# [What you are asked to do]
Please output the lines shown below exactly as they appear.

# [Supplied data]
--------
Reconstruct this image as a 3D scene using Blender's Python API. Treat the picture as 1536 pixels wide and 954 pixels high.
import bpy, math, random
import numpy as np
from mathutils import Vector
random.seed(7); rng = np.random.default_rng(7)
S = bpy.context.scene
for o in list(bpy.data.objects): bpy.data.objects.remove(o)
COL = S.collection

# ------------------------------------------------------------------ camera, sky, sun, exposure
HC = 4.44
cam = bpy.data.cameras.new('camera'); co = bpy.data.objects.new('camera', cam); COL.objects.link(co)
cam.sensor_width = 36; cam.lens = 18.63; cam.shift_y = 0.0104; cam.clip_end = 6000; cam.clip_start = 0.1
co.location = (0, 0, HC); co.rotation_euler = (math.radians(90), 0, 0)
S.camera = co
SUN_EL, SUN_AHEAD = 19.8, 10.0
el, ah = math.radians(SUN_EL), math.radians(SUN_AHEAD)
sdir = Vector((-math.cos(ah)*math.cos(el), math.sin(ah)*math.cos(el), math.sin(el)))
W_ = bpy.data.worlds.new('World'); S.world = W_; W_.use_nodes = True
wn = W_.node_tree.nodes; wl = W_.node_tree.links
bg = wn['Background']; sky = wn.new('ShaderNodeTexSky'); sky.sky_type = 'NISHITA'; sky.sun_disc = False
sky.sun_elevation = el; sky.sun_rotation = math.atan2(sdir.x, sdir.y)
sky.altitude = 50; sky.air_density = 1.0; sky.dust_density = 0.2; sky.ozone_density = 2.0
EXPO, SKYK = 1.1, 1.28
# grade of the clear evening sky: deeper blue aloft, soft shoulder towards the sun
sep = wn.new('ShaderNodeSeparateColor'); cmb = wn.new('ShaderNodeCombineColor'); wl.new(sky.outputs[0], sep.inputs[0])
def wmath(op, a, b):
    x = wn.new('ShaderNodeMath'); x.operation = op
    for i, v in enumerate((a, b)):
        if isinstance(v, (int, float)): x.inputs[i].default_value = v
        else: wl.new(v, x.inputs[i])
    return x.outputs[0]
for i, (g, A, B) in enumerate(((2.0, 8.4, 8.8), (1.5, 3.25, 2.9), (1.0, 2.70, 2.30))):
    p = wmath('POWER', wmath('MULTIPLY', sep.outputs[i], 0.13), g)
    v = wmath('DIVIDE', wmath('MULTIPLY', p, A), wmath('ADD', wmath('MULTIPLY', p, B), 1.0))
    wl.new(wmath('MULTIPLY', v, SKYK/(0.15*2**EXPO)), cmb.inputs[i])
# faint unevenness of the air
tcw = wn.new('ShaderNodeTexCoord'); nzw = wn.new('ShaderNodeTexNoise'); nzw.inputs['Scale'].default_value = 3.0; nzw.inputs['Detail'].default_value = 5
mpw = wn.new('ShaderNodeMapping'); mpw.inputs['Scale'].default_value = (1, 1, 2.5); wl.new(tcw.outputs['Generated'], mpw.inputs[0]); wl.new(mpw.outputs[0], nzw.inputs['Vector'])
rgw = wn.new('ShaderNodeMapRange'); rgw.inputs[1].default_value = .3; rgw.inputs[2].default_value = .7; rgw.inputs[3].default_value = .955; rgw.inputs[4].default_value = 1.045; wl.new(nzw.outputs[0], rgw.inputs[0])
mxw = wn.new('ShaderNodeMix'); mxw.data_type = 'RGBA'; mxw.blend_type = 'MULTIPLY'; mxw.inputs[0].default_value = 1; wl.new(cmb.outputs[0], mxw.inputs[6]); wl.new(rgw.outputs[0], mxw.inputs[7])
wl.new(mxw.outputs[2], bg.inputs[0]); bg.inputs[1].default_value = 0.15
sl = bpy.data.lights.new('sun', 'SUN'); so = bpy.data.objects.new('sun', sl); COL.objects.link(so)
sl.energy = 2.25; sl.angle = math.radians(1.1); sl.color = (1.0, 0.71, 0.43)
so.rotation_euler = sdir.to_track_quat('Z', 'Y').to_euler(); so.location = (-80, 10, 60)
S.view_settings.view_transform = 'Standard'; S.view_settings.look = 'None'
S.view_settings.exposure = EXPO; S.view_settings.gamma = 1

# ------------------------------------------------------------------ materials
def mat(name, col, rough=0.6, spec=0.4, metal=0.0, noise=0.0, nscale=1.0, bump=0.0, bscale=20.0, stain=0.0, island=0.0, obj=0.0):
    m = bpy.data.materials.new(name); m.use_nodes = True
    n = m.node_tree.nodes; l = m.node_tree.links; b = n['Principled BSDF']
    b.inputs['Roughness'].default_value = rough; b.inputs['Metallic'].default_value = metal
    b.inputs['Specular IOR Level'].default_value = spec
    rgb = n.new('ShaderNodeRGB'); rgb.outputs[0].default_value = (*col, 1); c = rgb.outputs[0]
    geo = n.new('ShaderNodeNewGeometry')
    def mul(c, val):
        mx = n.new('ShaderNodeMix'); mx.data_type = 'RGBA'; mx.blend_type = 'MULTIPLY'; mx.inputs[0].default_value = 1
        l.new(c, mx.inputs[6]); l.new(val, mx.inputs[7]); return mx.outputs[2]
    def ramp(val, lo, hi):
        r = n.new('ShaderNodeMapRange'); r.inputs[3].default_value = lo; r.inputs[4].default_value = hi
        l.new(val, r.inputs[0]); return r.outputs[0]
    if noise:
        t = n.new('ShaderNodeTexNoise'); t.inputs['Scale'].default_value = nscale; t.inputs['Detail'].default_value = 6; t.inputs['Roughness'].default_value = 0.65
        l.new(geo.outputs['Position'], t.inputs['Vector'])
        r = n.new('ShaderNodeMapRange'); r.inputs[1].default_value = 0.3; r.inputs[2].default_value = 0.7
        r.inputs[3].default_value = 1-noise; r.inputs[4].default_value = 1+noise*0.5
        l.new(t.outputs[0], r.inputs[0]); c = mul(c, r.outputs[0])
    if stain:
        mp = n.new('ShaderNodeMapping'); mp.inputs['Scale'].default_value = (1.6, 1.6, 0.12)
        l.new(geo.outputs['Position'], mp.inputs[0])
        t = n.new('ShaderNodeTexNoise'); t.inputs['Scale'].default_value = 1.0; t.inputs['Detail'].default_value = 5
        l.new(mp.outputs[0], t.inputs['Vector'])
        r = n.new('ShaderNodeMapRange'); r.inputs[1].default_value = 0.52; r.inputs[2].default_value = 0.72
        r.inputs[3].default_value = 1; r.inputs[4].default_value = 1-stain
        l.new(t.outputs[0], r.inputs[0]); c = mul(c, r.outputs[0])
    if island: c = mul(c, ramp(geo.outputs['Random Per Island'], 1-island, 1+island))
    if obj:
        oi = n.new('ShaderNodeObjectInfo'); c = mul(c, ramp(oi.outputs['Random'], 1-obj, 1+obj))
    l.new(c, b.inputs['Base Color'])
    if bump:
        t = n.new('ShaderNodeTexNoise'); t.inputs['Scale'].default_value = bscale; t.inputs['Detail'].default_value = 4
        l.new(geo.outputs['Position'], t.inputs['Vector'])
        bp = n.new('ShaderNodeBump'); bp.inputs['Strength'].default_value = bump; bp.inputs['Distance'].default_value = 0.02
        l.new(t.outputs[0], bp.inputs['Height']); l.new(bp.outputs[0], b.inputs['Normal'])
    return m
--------
# [Complete output]
Reconstruct this image as a 3D scene using Blender's Python API. Treat the picture as 1536 pixels wide and 954 pixels high.
import bpy, math, random
import numpy as np
from mathutils import Vector
random.seed(7); rng = np.random.default_rng(7)
S = bpy.context.scene
for o in list(bpy.data.objects): bpy.data.objects.remove(o)
COL = S.collection

# ------------------------------------------------------------------ camera, sky, sun, exposure
HC = 4.44
cam = bpy.data.cameras.new('camera'); co = bpy.data.objects.new('camera', cam); COL.objects.link(co)
cam.sensor_width = 36; cam.lens = 18.63; cam.shift_y = 0.0104; cam.clip_end = 6000; cam.clip_start = 0.1
co.location = (0, 0, HC); co.rotation_euler = (math.radians(90), 0, 0)
S.camera = co
SUN_EL, SUN_AHEAD = 19.8, 10.0
el, ah = math.radians(SUN_EL), math.radians(SUN_AHEAD)
sdir = Vector((-math.cos(ah)*math.cos(el), math.sin(ah)*math.cos(el), math.sin(el)))
W_ = bpy.data.worlds.new('World'); S.world = W_; W_.use_nodes = True
wn = W_.node_tree.nodes; wl = W_.node_tree.links
bg = wn['Background']; sky = wn.new('ShaderNodeTexSky'); sky.sky_type = 'NISHITA'; sky.sun_disc = False
sky.sun_elevation = el; sky.sun_rotation = math.atan2(sdir.x, sdir.y)
sky.altitude = 50; sky.air_density = 1.0; sky.dust_density = 0.2; sky.ozone_density = 2.0
EXPO, SKYK = 1.1, 1.28
# grade of the clear evening sky: deeper blue aloft, soft shoulder towards the sun
sep = wn.new('ShaderNodeSeparateColor'); cmb = wn.new('ShaderNodeCombineColor'); wl.new(sky.outputs[0], sep.inputs[0])
def wmath(op, a, b):
    x = wn.new('ShaderNodeMath'); x.operation = op
    for i, v in enumerate((a, b)):
        if isinstance(v, (int, float)): x.inputs[i].default_value = v
        else: wl.new(v, x.inputs[i])
    return x.outputs[0]
for i, (g, A, B) in enumerate(((2.0, 8.4, 8.8), (1.5, 3.25, 2.9), (1.0, 2.70, 2.30))):
    p = wmath('POWER', wmath('MULTIPLY', sep.outputs[i], 0.13), g)
    v = wmath('DIVIDE', wmath('MULTIPLY', p, A), wmath('ADD', wmath('MULTIPLY', p, B), 1.0))
    wl.new(wmath('MULTIPLY', v, SKYK/(0.15*2**EXPO)), cmb.inputs[i])
# faint unevenness of the air
tcw = wn.new('ShaderNodeTexCoord'); nzw = wn.new('ShaderNodeTexNoise'); nzw.inputs['Scale'].default_value = 3.0; nzw.inputs['Detail'].default_value = 5
mpw = wn.new('ShaderNodeMapping'); mpw.inputs['Scale'].default_value = (1, 1, 2.5); wl.new(tcw.outputs['Generated'], mpw.inputs[0]); wl.new(mpw.outputs[0], nzw.inputs['Vector'])
rgw = wn.new('ShaderNodeMapRange'); rgw.inputs[1].default_value = .3; rgw.inputs[2].default_value = .7; rgw.inputs[3].default_value = .955; rgw.inputs[4].default_value = 1.045; wl.new(nzw.outputs[0], rgw.inputs[0])
mxw = wn.new('ShaderNodeMix'); mxw.data_type = 'RGBA'; mxw.blend_type = 'MULTIPLY'; mxw.inputs[0].default_value = 1; wl.new(cmb.outputs[0], mxw.inputs[6]); wl.new(rgw.outputs[0], mxw.inputs[7])
wl.new(mxw.outputs[2], bg.inputs[0]); bg.inputs[1].default_value = 0.15
sl = bpy.data.lights.new('sun', 'SUN'); so = bpy.data.objects.new('sun', sl); COL.objects.link(so)
sl.energy = 2.25; sl.angle = math.radians(1.1); sl.color = (1.0, 0.71, 0.43)
so.rotation_euler = sdir.to_track_quat('Z', 'Y').to_euler(); so.location = (-80, 10, 60)
S.view_settings.view_transform = 'Standard'; S.view_settings.look = 'None'
S.view_settings.exposure = EXPO; S.view_settings.gamma = 1

# ------------------------------------------------------------------ materials
def mat(name, col, rough=0.6, spec=0.4, metal=0.0, noise=0.0, nscale=1.0, bump=0.0, bscale=20.0, stain=0.0, island=0.0, obj=0.0):
    m = bpy.data.materials.new(name); m.use_nodes = True
    n = m.node_tree.nodes; l = m.node_tree.links; b = n['Principled BSDF']
    b.inputs['Roughness'].default_value = rough; b.inputs['Metallic'].default_value = metal
    b.inputs['Specular IOR Level'].default_value = spec
    rgb = n.new('ShaderNodeRGB'); rgb.outputs[0].default_value = (*col, 1); c = rgb.outputs[0]
    geo = n.new('ShaderNodeNewGeometry')
    def mul(c, val):
        mx = n.new('ShaderNodeMix'); mx.data_type = 'RGBA'; mx.blend_type = 'MULTIPLY'; mx.inputs[0].default_value = 1
        l.new(c, mx.inputs[6]); l.new(val, mx.inputs[7]); return mx.outputs[2]
    def ramp(val, lo, hi):
        r = n.new('ShaderNodeMapRange'); r.inputs[3].default_value = lo; r.inputs[4].default_value = hi
        l.new(val, r.inputs[0]); return r.outputs[0]
    if noise:
        t = n.new('ShaderNodeTexNoise'); t.inputs['Scale'].default_value = nscale; t.inputs['Detail'].default_value = 6; t.inputs['Roughness'].default_value = 0.65
        l.new(geo.outputs['Position'], t.inputs['Vector'])
        r = n.new('ShaderNodeMapRange'); r.inputs[1].default_value = 0.3; r.inputs[2].default_value = 0.7
        r.inputs[3].default_value = 1-noise; r.inputs[4].default_value = 1+noise*0.5
        l.new(t.outputs[0], r.inputs[0]); c = mul(c, r.outputs[0])
    if stain:
        mp = n.new('ShaderNodeMapping'); mp.inputs['Scale'].default_value = (1.6, 1.6, 0.12)
        l.new(geo.outputs['Position'], mp.inputs[0])
        t = n.new('ShaderNodeTexNoise'); t.inputs['Scale'].default_value = 1.0; t.inputs['Detail'].default_value = 5
        l.new(mp.outputs[0], t.inputs['Vector'])
        r = n.new('ShaderNodeMapRange'); r.inputs[1].default_value = 0.52; r.inputs[2].default_value = 0.72
        r.inputs[3].default_value = 1; r.inputs[4].default_value = 1-stain
        l.new(t.outputs[0], r.inputs[0]); c = mul(c, r.outputs[0])
    if island: c = mul(c, ramp(geo.outputs['Random Per Island'], 1-island, 1+island))
    if obj:
        oi = n.new('ShaderNodeObjectInfo'); c = mul(c, ramp(oi.outputs['Random'], 1-obj, 1+obj))
    l.new(c, b.inputs['Base Color'])
    if bump:
        t = n.new('ShaderNodeTexNoise'); t.inputs['Scale'].default_value = bscale; t.inputs['Detail'].default_value = 4
        l.new(geo.outputs['Position'], t.inputs['Vector'])
        bp = n.new('ShaderNodeBump'); bp.inputs['Strength'].default_value = bump; bp.inputs['Distance'].default_value = 0.02
        l.new(t.outputs[0], bp.inputs['Height']); l.new(bp.outputs[0], b.inputs['Normal'])
    return m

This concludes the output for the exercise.